Courtesty of Ricochet is this amusing video, one of the latest in the ongoing fad of making videos featuring dialog between two computerized voices.
I don’t completely agree with the video (I support intervening in Libya myself), but it certainly captures quite strikingly a phenomenon we are all almost certainly familiar with: What people support is significantly driven by partisanship as well as principle. As a college Dartmouth is by default full of proud left-wingers, and when the subject has come up I have heard several people refer to Bush as a liar, blundering idiot, or even an outright war criminal. Many (though not all, by any means) have nonetheless strongly backed intervening in Libya, on the same humanitarian grounds Bush and others used to justify the Iraq invasion. Supporting the war in Libya and opposing that in Iraq is not by default hypocritical (there is the matter of scale, for one), but it is at the least certainly true that one cannot call Iraq an illegal war for oil while denying Libya the same label.
The right is, of course, hardly immune to this problem. Sean Hannity, for example, decried the American bombing of Serbia during the Kosovo Crisis because he failed to see any strategic interest. Both parties are guilty of bemoaning budget deficits while in the minority and suddenly defending them as necessary policy once they call the shots. People are entirely willing to point out these cases of hypocrisy, but unfortunately it’s often only to fuel further partisanship.

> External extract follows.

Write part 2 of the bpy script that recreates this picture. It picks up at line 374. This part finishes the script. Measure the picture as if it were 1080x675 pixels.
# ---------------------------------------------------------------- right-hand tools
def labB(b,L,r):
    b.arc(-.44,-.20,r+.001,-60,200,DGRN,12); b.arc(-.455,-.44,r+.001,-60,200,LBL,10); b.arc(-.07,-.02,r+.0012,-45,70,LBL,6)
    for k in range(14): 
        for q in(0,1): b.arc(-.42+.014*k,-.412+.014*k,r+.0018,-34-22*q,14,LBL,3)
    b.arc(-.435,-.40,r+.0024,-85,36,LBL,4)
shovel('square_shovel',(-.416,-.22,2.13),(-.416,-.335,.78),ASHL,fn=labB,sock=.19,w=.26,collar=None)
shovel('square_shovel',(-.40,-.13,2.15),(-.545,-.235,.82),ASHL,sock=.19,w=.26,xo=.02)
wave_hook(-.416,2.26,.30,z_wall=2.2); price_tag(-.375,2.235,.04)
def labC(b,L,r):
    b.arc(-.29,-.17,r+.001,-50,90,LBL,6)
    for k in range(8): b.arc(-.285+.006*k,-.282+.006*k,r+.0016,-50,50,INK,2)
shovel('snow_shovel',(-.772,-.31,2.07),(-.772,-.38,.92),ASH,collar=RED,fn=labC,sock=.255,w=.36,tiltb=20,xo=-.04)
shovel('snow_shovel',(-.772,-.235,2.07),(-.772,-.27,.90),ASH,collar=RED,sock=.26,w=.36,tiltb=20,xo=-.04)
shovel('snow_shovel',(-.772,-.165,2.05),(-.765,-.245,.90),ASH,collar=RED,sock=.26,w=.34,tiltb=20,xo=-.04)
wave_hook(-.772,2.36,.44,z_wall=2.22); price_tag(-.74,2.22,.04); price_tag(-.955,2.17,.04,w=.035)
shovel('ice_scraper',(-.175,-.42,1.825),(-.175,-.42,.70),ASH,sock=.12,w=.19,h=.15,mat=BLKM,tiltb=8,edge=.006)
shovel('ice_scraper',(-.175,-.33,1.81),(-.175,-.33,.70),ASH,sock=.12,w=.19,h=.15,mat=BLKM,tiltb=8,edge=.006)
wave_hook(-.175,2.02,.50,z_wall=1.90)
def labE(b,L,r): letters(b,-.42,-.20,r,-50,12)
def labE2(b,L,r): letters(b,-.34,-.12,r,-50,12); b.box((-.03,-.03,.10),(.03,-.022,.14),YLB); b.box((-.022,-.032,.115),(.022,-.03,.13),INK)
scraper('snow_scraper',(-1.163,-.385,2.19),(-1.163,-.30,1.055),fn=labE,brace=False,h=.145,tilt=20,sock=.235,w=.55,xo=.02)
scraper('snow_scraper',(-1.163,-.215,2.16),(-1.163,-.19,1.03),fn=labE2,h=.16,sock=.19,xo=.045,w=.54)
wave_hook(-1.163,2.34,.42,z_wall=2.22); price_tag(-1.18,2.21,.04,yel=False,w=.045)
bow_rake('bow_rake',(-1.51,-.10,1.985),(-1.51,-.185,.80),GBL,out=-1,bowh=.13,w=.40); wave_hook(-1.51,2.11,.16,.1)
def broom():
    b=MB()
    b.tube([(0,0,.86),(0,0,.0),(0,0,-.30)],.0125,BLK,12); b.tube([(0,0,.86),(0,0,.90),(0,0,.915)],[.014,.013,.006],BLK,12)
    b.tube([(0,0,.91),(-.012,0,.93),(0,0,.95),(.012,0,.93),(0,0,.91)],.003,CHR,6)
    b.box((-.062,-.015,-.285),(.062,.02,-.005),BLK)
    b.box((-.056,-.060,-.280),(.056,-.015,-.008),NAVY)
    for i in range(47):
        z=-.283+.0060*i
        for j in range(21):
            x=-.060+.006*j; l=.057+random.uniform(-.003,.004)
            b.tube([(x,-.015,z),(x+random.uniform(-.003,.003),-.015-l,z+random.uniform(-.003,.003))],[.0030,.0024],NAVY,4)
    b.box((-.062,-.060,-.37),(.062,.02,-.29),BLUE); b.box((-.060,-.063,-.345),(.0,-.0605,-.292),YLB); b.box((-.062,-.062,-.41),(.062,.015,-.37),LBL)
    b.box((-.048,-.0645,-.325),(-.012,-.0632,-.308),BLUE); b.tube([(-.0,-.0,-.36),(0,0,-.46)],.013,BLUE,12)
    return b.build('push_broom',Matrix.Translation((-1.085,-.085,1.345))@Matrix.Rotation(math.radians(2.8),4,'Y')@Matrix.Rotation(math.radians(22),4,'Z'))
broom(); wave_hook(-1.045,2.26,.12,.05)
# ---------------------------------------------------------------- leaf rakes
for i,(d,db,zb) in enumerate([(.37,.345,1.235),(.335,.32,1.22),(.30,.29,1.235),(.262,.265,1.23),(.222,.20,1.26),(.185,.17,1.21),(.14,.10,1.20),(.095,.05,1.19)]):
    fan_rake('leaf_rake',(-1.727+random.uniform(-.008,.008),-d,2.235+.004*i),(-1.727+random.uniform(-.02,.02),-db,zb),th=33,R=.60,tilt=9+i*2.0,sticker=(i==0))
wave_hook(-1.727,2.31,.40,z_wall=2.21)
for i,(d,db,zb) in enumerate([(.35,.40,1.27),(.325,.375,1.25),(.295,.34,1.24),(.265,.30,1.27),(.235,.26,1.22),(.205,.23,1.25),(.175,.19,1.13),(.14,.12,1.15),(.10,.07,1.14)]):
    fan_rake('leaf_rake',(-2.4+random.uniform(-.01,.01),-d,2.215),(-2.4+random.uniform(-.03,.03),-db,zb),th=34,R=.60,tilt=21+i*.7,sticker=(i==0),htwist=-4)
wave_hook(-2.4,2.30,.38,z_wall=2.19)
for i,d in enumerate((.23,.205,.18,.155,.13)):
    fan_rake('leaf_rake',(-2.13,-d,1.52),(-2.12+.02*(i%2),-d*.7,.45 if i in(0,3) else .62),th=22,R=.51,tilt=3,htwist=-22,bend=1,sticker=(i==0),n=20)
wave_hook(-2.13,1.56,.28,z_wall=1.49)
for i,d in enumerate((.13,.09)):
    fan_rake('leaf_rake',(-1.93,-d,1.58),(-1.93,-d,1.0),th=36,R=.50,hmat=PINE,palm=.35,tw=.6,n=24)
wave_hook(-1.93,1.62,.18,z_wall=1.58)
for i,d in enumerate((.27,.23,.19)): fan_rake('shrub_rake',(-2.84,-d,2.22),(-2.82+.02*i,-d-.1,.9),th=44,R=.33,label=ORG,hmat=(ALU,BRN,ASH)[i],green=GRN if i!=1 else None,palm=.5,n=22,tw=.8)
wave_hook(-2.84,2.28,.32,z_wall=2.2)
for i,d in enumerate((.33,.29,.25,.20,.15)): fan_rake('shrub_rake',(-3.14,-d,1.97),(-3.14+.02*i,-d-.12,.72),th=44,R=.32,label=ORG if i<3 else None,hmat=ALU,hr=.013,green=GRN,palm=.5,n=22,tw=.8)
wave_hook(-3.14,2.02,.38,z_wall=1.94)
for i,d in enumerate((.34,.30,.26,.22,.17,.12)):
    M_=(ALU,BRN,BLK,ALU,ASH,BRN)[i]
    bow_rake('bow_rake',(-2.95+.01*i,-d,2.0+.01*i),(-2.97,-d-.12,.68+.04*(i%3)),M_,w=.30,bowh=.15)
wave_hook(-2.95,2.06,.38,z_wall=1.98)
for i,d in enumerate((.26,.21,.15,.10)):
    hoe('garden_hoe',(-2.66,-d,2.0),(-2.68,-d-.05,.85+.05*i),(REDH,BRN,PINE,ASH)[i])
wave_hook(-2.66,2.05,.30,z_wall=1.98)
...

People are very good at spotting when an opponent is inconsistent; they are less vigilant in reporting their own side’s failures.
Sadly, policy opinions that boil down to little more than partisanship are probably impossible to eliminate, as they reflect fundamental human psychology (I am certainly not an optimist who thinks he can change the world with a blog post). However, we would all do well to be aware of it and, through vigilant self-assessment of our own beliefs, reduce its harm.